Harrisburg, which is mired in more than $362 million in debt from past upgrades to its incinerator, can now move ahead with creditor settlements, the lease of city-owned parking lots and a sale of its waste-to-energy incinerator that is expected to raise up to $132 million.
During a hearing on Thursday, Judge Bonnie Leadbetter, of the Commonwealth Court of Pennsylvania, said that she would approve the revised recovery plan, submitted by the city's state-appointed receiver William Lynch, according to Lynch's lead attorney Mark Kaufman.
The city council on Monday approved legislation that will allow the plan to be implemented.

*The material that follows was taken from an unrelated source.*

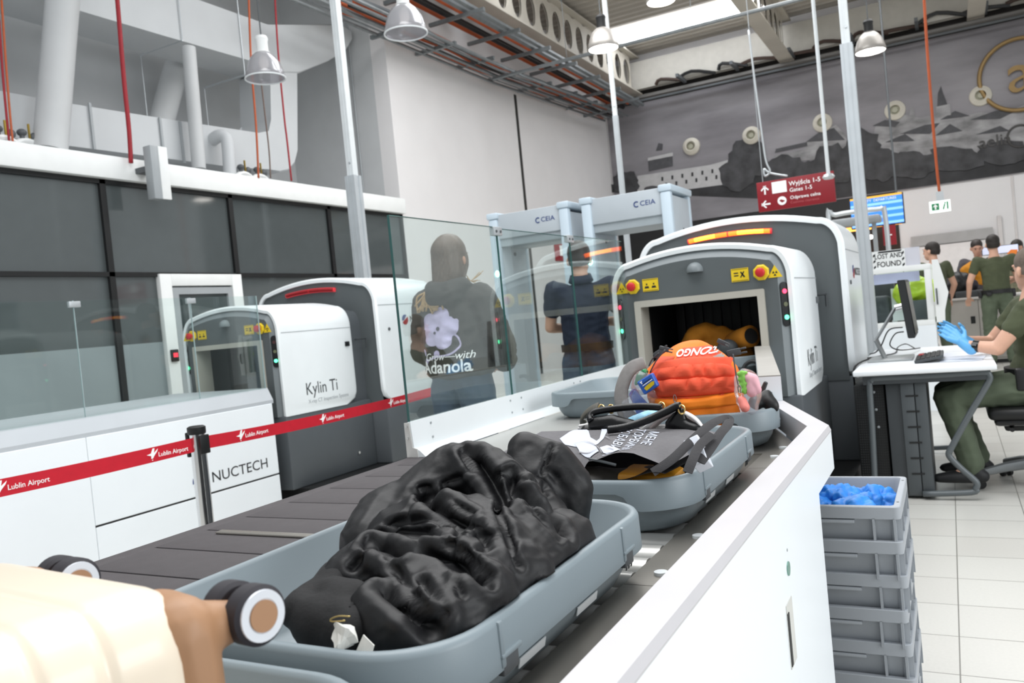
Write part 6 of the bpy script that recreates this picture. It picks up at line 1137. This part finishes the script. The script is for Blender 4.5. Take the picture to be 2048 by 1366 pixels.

Some other U.S. cities, struggling to pay for mounting fixed costs or trying to cope with expensive public projects gone bad, could look to Harrisburg as a model for resolving debt problems without having to seek court protection from creditors.
In July, Detroit became the biggest city in U.S. history to seek bankruptcy protection. It needs to pare down more than $18 billion in debt and liabilities.
"There are a lot of cities that are facing this reality. What's going to happen in (one) place is going to have implications elsewhere," Kaufman said. "It's rare that bankruptcy in these situations is going to be the answer. If you can get people to sit at a table and negotiate, why go through the protraction and huge expense of bankruptcy."
Harrisburg filed for bankruptcy in 2011, but a judge threw out the case after state lawmakers banned it.